Meskipun ada banyak kabar positif dari angka ekspor yang meningkat menuju pasar-pasar utama, ekspor ke China dan Amerika Serikat mengalami penurunan mengkhawatirkan. Ekspor ke China merosot dari 487 ribu ton pada bulan September menjadi 437 ribu ton di bulan berikutnya. Penurunan juga terjadi di Amerika Serikat, dari 231 ribu ton menjadi 158 ribu ton. "Kondisi ini disebabkan oleh berbagai faktor termasuk kondisi ekonomi dan kebijakan lokal. Kami berkomitmen untuk terus memantau dan beradaptasi dengan perubahan pasar," ujar Joko Santoso menjelaskan tantangan tersebut.
Secara keseluruhan, angka-angka ini menunjukkan bahwa meski ada tantangan di beberapa pasar internasional, industri minyak sawit Indonesia tetap mampu beradaptasi dan berkembang pesat di wilayah-wilayah lain. Angka ekspor yang meningkat menjadi bukti nyata bagaimana industri minyak sawit Indonesia masih dominan dalam memenuhi permintaan global.
Dengan kondisi peraturan yang terus berkembang, pengawasan kualitas yang diperketat, dan upaya berkelanjutan dalam mempertahankan rantai pasok yang berkelanjutan, diharapkan pasar yang sedang menurun dapat mencapai stabilitas. "Kita harus terus berfokus pada praktik berkelanjutan dan ramah lingkungan dalam produksi minyak sawit untuk memperkuat kehadiran kita di pasar global," tutup Santoso.

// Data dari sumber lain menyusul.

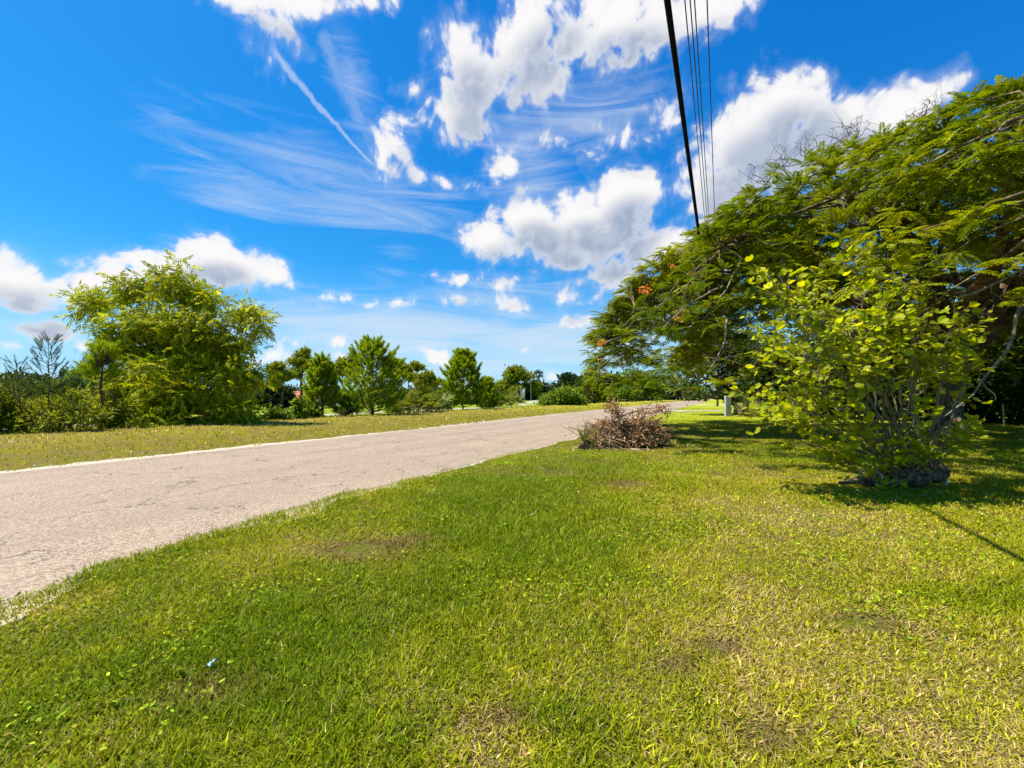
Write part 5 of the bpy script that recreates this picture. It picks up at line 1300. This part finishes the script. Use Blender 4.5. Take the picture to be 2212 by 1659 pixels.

Ke depan, penegasan Indonesia dalam industri ini akan terus diperkuat melalui inisiatif dan kerja sama antarnegara, sambil terus mengedepankan keberlanjutan sebagai prioritas utama. Dengan strategi yang tepat, pengusaha dan pemangku kepentingan berharap tren positif ini dapat berlangsung lama dan memberikan manfaat ekonomi yang signifikan bagi Indonesia.